A Frosinone “Il Vantone” da Plauto/Pasolini con otto giovani attori diretti da Amedeo Di Sora

A Frosinone, all’interno della XI edizione del Festival “Il Teatro e le Voci”, promosso dalla Compagnia Teatro dell’Appeso diretta dal regista e docente Amedeo Di Sora, andrà in scena lo spettacolo Il Vantone, nella trascrizione in romanesco dal testo latino Miles gloriosus di Plauto. La rappresentazione, in programma martedì 12 dicembre 2017, alle ore 20.45, presso il Cinema Teatro Arci di via P. da Palestrina 12, punta le sue carte anche sulla freschezza di otto giovani interpreti, alcuni dei quali alle prime armi, come sottolinea il  regista Di Sora nel foglio di sala che sarà distribuito al pubblico e che qui riprendiamo. 

Il Vantone
da Miles gloriosus di Plauto nella versione di Pier Paolo Pasolini
martedì 12 dicembre 2017, alle ore 20.45
Cinema Teatro Arci │via P. da Palestrina 12
Frosinone

"Il Vantone", regia di Amedeo Di Sora, Frosinone 12 dicembre '17. Locandina
“Il Vantone”, regia di Amedeo Di Sora, Frosinone 12 dicembre ’17. Locandina

Programma di sala
di Amedeo Di Sora

La  «traslazione» di Pier Paolo Pasolini del Miles gloriosus   di Plauto in un romanesco ritmato in settenari doppi, rimati, sotto il segno di Molière,  è del 1963. È lo stesso Pasolini che ci svela il senso profondo della sua operazione:  «Qualcosa di vagamente   plebeo,   capace   di   dar   luogo   a   uno   scambio   altrettanto   intenso, ammiccante e dialogante, tra testo e pubblico, mi pareva di poterlo individuare forse soltanto   nell’avanspettacolo.   […]   Anche   il   dialetto   da   me   introdotto,   integro   e contaminato, ha quel sapore. Sa più di palcoscenico che di trivio. Anche la rima, da me inaspettatamente, credo, riassunta, vuole avere quel tono basso, pirotecnico. Il nobilissimo   volgare   insomma,   contagiato   dalla   volgarità   direi   fisiologica   del capocomico…della soubrette».
Per tradurre il testo classico latino, è stato necessario, per Pasolini, individuare una struttura di base.
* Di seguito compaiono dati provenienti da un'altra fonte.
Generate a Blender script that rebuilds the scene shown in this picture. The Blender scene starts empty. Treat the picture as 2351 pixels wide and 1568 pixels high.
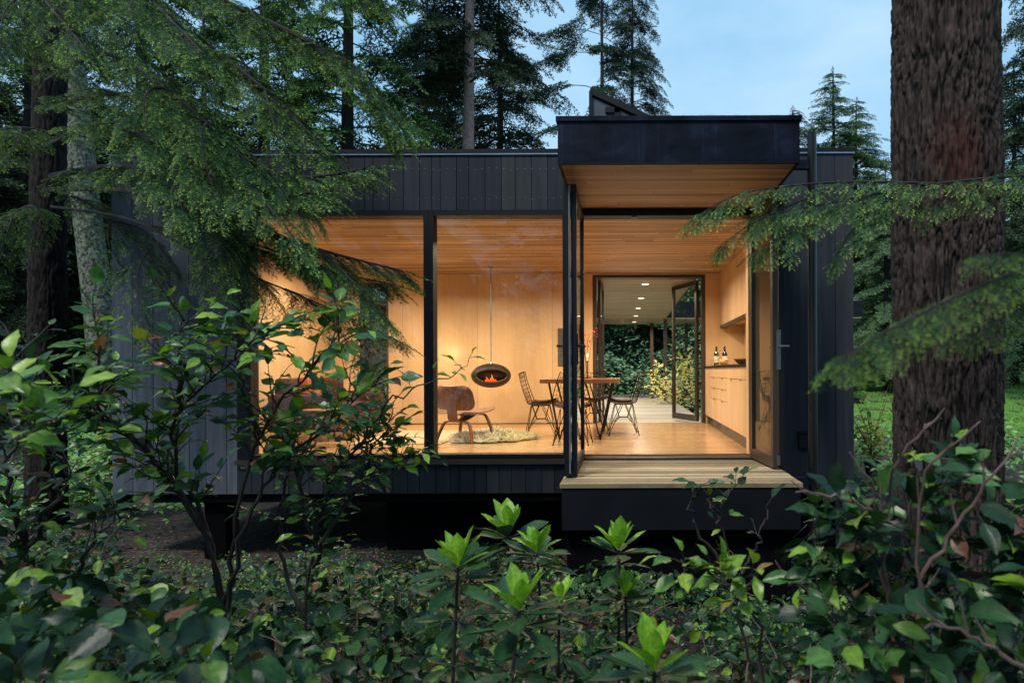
import bpy, math, random
import numpy as np
from mathutils import Vector, Matrix, noise
R = math.radians
random.seed(7); RNG = np.random.default_rng(7)
C = bpy.context.scene
# ---------------------------------------------------------------- camera
cam_d = bpy.data.cameras.new('camera'); cam = bpy.data.objects.new('camera', cam_d)
C.collection.objects.link(cam); C.camera = cam
EYE = 0.857; CAMY = -6.93
cam.location = (0, CAMY, EYE)
cam.rotation_euler = (R(90), R(0.22), 0)
cam_d.sensor_width = 36; cam_d.lens = 24.0
cam_d.shift_x = -0.1125; cam_d.shift_y = 0.0285
cam_d.clip_start = 0.05; cam_d.clip_end = 1000
cam_d.dof.use_dof = True; cam_d.dof.focus_distance = 7.5; cam_d.dof.aperture_fstop = 4.2
# ---------------------------------------------------------------- world
SUN_EL, SUN_AZ = 56, 212
w = bpy.data.worlds.new('World'); C.world = w; w.use_nodes = True
nt = w.node_tree; nt.nodes.clear()
wo = nt.nodes.new('ShaderNodeOutputWorld'); bg = nt.nodes.new('ShaderNodeBackground')
sky = nt.nodes.new('ShaderNodeTexSky'); sky.sky_type = 'NISHITA'; sky.sun_disc = False
sky.sun_elevation = R(SUN_EL); sky.sun_rotation = R(SUN_AZ); sky.air_density = 1.0; sky.dust_density = 0.6; sky.ozone_density = 1.6
tc = nt.nodes.new('ShaderNodeTexCoord'); mp = nt.nodes.new('ShaderNodeMapping'); mp.inputs['Scale'].default_value = (1.2, 1.2, 2.6)
cn = nt.nodes.new('ShaderNodeTexNoise'); cn.inputs['Scale'].default_value = 1.9; cn.inputs['Detail'].default_value = 6; cn.inputs['Roughness'].default_value = 0.55
cr = nt.nodes.new('ShaderNodeMapRange'); cr.inputs['From Min'].default_value = 0.34; cr.inputs['From Max'].default_value = 0.66; cr.inputs['To Min'].default_value = 0.12; cr.inputs['To Max'].default_value = 1.0
cm = nt.nodes.new('ShaderNodeMix'); cm.data_type = 'RGBA'; cm.inputs[7].default_value = (3.6, 5.4, 7.0, 1)
nt.links.new(tc.outputs['Generated'], mp.inputs[0]); nt.links.new(mp.outputs[0], cn.inputs['Vector'])
nt.links.new(cn.outputs['Fac'], cr.inputs['Value']); nt.links.new(cr.outputs[0], cm.inputs[0])
cb_ = nt.nodes.new('ShaderNodeMix'); cb_.data_type = 'RGBA'; cb_.inputs[0].default_value = .72; cb_.inputs[7].default_value = (1.6, 4.3, 6.7, 1); nt.links.new(sky.outputs[0], cb_.inputs[6]); nt.links.new(cb_.outputs[2], cm.inputs[6]); nt.links.new(cm.outputs[2], bg.inputs['Color'])
bg.inputs['Strength'].default_value = 0.15
nt.links.new(bg.outputs[0], wo.inputs[0])
# ---------------------------------------------------------------- sun
sd = bpy.data.lights.new('sun', 'SUN'); so = bpy.data.objects.new('sun', sd); C.collection.objects.link(so)
sd.energy = 3.2; sd.angle = R(12); sd.color = (1.0, 0.96, 0.88)
az = R(SUN_AZ); sv = Vector((math.sin(az)*math.cos(R(SUN_EL)), math.cos(az)*math.cos(R(SUN_EL)), math.sin(R(SUN_EL))))
so.rotation_euler = sv.to_track_quat('Z', 'Y').to_euler()
C.view_settings.view_transform = 'Standard'; C.view_settings.look = 'None'; C.view_settings.exposure = 0.0; C.view_settings.gamma = 1
C.cycles.use_denoising = True
C.cycles.max_bounces = 6; C.cycles.diffuse_bounces = 3; C.cycles.glossy_bounces = 3; C.cycles.transparent_max_bounces = 12
C.cycles.caustics_reflective = False; C.cycles.caustics_refractive = False
C.cycles.sample_clamp_indirect = 6.0
# ---------------------------------------------------------------- interior lamps (the cabin's ceiling downlights)
def area(name, loc, size, power, col=(1, .79, .54), rot=(0, 0, 0), size_y=None, spread=160):
    l = bpy.data.lights.new(name, 'AREA'); o = bpy.data.objects.new(name, l); C.collection.objects.link(o)
    l.energy = power; l.color = col; l.size = size; l.spread = R(spread)
    if size_y: l.shape = 'RECTANGLE'; l.size_y = size_y
    o.location = loc; o.rotation_euler = [R(a) for a in rot]; return o
IP = 39.0
for i, (x, y, k) in enumerate([(-4.1, 1.0, .9), (-4.0, 2.7, .9), (-2.9, 1.1, 1.0), (-2.75, 2.5, 1.1), (-1.5, 1.2, .8), (-1.35, 2.6, .9), (0.45, 1.0, 1.25), (0.35, 2.6, 1.25)]):
    area('ceiling_lamp', (x, y, 2.40), .12, IP*k)
area('under_cabinet_lamp', (1.72, 2.5, 1.535), .04, 14, (1, .80, .5), (0, 0, 0), 2.8)
def point(name, loc, power, col=(1, .66, .32), r=.04):
    l = bpy.data.lights.new(name, 'POINT'); o = bpy.data.objects.new(name, l); C.collection.objects.link(o)
    l.energy = power; l.color = col; l.shadow_soft_size = r; o.location = loc; return o
point('reading_lamp', (-2.86, 3.93, 1.17), 3.2, (1, .74, .42), .05)
point('fire_glow', (-2.07, 3.33, .80), 1.2, (1, .4, .12), .04)
for D_ in (11.9, 14.2, 16.5, 18.8, 21.1):
    area('walkway_lamp', (.32-.1*(D_-11.9)/9.2, D_+CAMY, 2.345), .10, 45, (1, .84, .62))
area('canopy_fill', (-.05, -.60, 2.44), .10, 5, (1, .78, .5))  # added fill under the soffit, which only the room lights; no lamp here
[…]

È per questo che egli, nella nota introduttiva, definisce il suo lavoro «traslazione» e non traduzione, operazione mediante la quale è stato possibile estrarre l’anima plautina dalla lingua in cui era chiusa, per trasferirla in un’altra, in un corpo che vive e parla. Questa messa in scena del Vantone, volutamente “povera” e spoglia,  i cui interpreti sono giovani alcuni dei quali alla  prima esperienza professionale, è giocata sul versante di una parola ormai deprivata
dell’autenticità e della  vitalità  degli anni di composizione pasoliniani, agìta da corpi anch’essi de-vitalizzati, ruotanti come pianeti opachi attorno al sole nero della Finzione e dell’Inganno.Il mondo dell’avanspettacolo è uno sbiadito ricordo e il romanesco tanto amato da Pasolini è stato cancellato dall’omologazione ormai globalizzata. La scena, nella sua nudità, testimonia la “desolazione” che si nasconde dietro i simulacri del nostro universo bassamente “spettacolare”. Ma è anche uno spazio irriducibile di resistenza umana, (ahimè!) sempre più “inutile” e “solitaria”.